12The trial judge decided that to qualify for income replacement benefits under s. 5 of the SABS beyond a period of 104 weeks, an insured must establish eligibility for the benefits within the first 104 weeks after the accident under s. 4(1) of the SABS. The trial judge framed the first question for the jury accordingly.
13In our view, the trial judge was correct in her interpretation of the relationship between the two provisions.
14The argument for the appellant is that an insured can return to work during the initial 104-week period (as the appellant did here) and, if at some time thereafter she or he is entirely unable to work because of accident-related injuries, she or he can reassert a claim for income replacement benefits at any time, with the limitation period beginning to run only when the insurer refuses to pay the further benefits claimed.
15This argument was rejected by this court in Haldenby v. Dominion of Canada General Insurance Co. 2001 CanLII 16603 (ON CA), (2001), 55 O.R. (3d) 470. A similar conclusion was reached by the Appeal Division of the Financial Services Commission of Ontario in Ladhar v. Economical Mutual Insurance Co., 2012 CarswellOnt 5805.
RSA submits that Wadhwani is directly applicable to the Appellant’s circumstances and disposes of the appeal. I agree. The Court of Appeal decision in Wadhwani is binding and applies in Ms. Khalil’s situation.
As for s. 11, the provision that deals with a temporary return to work, it only applies where “A person [is] receiving an income replacement benefit...” The Arbitrator correctly held that it does not apply because Ms. Khalil never received IRBs nor, for the reasons just cited, was she ever entitled to them.
There was no error in law, and the Arbitrator’s order of March 28, 2013 is confirmed and this appeal is dismissed.
IV. EXPENSES
If the parties are unable to agree on the legal expenses of this appeal, applying the procedure set out in Rule 79.2 of the Dispute Resolution Practice Code, an expense hearing shall be requested, within sixty days of the date of this decision.
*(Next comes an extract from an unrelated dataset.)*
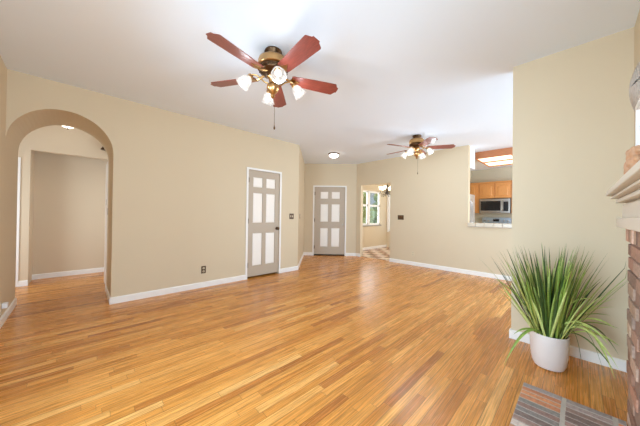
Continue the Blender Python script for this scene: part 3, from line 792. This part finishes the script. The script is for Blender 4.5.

The request shall be accompanied by a Bill of Costs describing the expenses claimed, the services received and the costs, as well as written submissions regarding entitlement to and/or the quantum of legal expenses, as are in dispute.
April 11, 2014
David Evans Director’s Delegate
Date
Footnotes
- The Statutory Accident Benefits Schedule — Accidents on or after November 1, 1996, Ontario Regulation 403/96, as amended.